--- Begin Data extract ---
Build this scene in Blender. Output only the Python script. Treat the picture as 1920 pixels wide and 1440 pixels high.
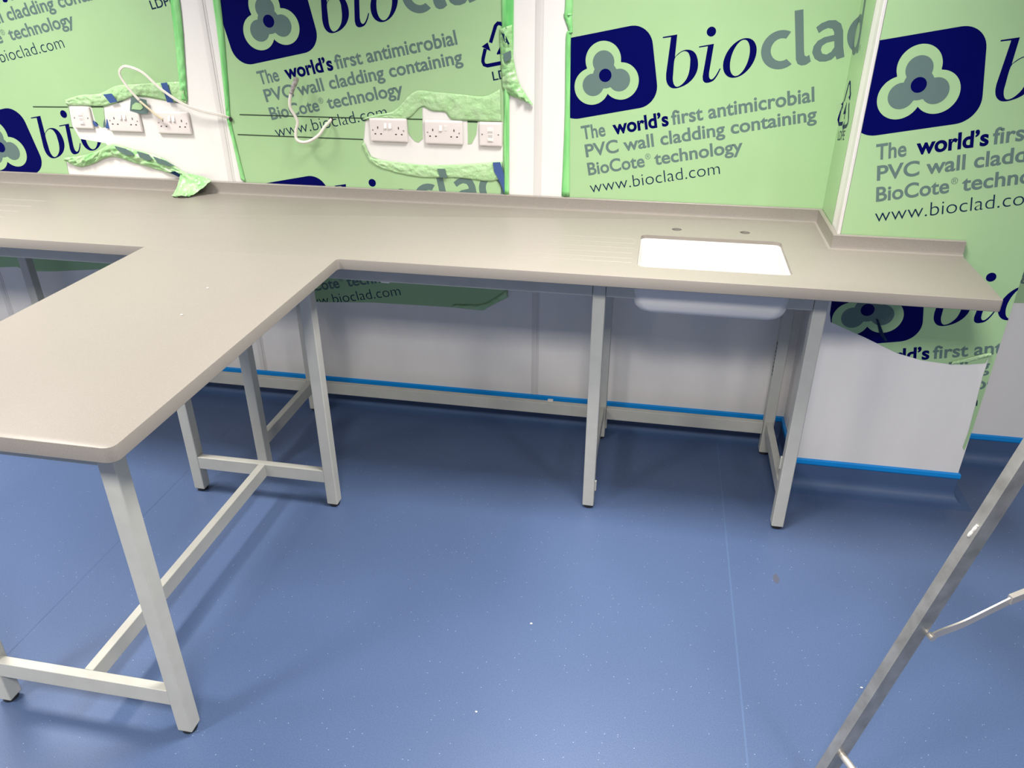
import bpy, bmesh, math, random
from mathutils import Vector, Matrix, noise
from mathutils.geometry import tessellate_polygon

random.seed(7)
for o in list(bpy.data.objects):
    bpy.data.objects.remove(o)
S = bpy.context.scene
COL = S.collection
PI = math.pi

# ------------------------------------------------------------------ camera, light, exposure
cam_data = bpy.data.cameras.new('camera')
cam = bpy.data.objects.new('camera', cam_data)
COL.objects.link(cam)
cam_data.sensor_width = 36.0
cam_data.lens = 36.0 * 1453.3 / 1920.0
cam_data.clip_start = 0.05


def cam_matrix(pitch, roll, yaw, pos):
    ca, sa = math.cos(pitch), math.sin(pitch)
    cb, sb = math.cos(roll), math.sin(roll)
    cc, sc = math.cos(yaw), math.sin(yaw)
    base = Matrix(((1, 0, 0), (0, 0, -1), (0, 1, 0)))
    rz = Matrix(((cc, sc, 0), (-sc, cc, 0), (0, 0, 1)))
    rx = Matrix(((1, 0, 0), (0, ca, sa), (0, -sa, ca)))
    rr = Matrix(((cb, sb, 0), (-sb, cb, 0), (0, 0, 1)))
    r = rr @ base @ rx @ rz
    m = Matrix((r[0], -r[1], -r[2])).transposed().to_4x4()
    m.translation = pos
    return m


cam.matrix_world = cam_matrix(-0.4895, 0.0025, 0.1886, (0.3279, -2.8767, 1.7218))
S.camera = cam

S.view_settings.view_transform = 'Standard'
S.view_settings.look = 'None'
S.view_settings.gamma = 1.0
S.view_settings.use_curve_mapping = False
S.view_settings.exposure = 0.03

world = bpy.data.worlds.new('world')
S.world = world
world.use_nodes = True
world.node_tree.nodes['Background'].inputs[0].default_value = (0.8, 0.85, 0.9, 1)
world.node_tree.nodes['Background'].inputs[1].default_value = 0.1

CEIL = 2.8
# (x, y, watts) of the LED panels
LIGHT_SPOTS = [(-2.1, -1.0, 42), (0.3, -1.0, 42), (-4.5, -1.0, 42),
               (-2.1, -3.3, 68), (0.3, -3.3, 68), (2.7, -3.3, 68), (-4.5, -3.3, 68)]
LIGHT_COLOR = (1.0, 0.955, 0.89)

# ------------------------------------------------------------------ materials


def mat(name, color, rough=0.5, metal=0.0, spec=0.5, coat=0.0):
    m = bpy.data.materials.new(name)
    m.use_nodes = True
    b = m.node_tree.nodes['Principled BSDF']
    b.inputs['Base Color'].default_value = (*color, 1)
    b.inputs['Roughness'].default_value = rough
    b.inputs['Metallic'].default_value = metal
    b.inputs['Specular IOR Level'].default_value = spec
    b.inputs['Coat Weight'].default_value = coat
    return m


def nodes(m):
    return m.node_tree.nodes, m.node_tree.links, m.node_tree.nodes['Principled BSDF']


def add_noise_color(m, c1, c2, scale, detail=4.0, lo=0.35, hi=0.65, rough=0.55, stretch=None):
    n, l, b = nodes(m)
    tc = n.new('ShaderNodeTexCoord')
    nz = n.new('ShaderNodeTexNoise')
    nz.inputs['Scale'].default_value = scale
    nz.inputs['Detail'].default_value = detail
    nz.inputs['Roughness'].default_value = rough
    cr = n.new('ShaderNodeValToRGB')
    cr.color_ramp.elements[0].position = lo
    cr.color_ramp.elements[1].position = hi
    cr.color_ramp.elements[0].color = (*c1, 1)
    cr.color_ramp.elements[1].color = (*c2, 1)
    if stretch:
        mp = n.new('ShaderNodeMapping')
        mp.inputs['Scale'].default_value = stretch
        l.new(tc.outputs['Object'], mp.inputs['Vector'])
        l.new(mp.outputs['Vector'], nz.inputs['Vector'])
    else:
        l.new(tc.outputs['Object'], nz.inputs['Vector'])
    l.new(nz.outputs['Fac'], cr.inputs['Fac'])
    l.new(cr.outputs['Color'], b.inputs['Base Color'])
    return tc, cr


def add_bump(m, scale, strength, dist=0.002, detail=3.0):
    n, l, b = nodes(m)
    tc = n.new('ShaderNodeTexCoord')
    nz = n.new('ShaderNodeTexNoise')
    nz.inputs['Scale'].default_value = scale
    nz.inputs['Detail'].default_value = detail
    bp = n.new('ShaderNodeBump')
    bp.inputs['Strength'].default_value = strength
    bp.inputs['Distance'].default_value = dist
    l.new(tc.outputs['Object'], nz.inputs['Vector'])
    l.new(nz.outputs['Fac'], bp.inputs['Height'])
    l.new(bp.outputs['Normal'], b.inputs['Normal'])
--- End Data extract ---
* [Job]: Begin at the top of the material above and output each line exactly, stopping after the line that holds "cam_data.clip_start = 0.05". Leave out pictures.

* [Expected answer]:
Build this scene in Blender. Output only the Python script. Treat the picture as 1920 pixels wide and 1440 pixels high.
import bpy, bmesh, math, random
from mathutils import Vector, Matrix, noise
from mathutils.geometry import tessellate_polygon

random.seed(7)
for o in list(bpy.data.objects):
    bpy.data.objects.remove(o)
S = bpy.context.scene
COL = S.collection
PI = math.pi

# ------------------------------------------------------------------ camera, light, exposure
cam_data = bpy.data.cameras.new('camera')
cam = bpy.data.objects.new('camera', cam_data)
COL.objects.link(cam)
cam_data.sensor_width = 36.0
cam_data.lens = 36.0 * 1453.3 / 1920.0
cam_data.clip_start = 0.05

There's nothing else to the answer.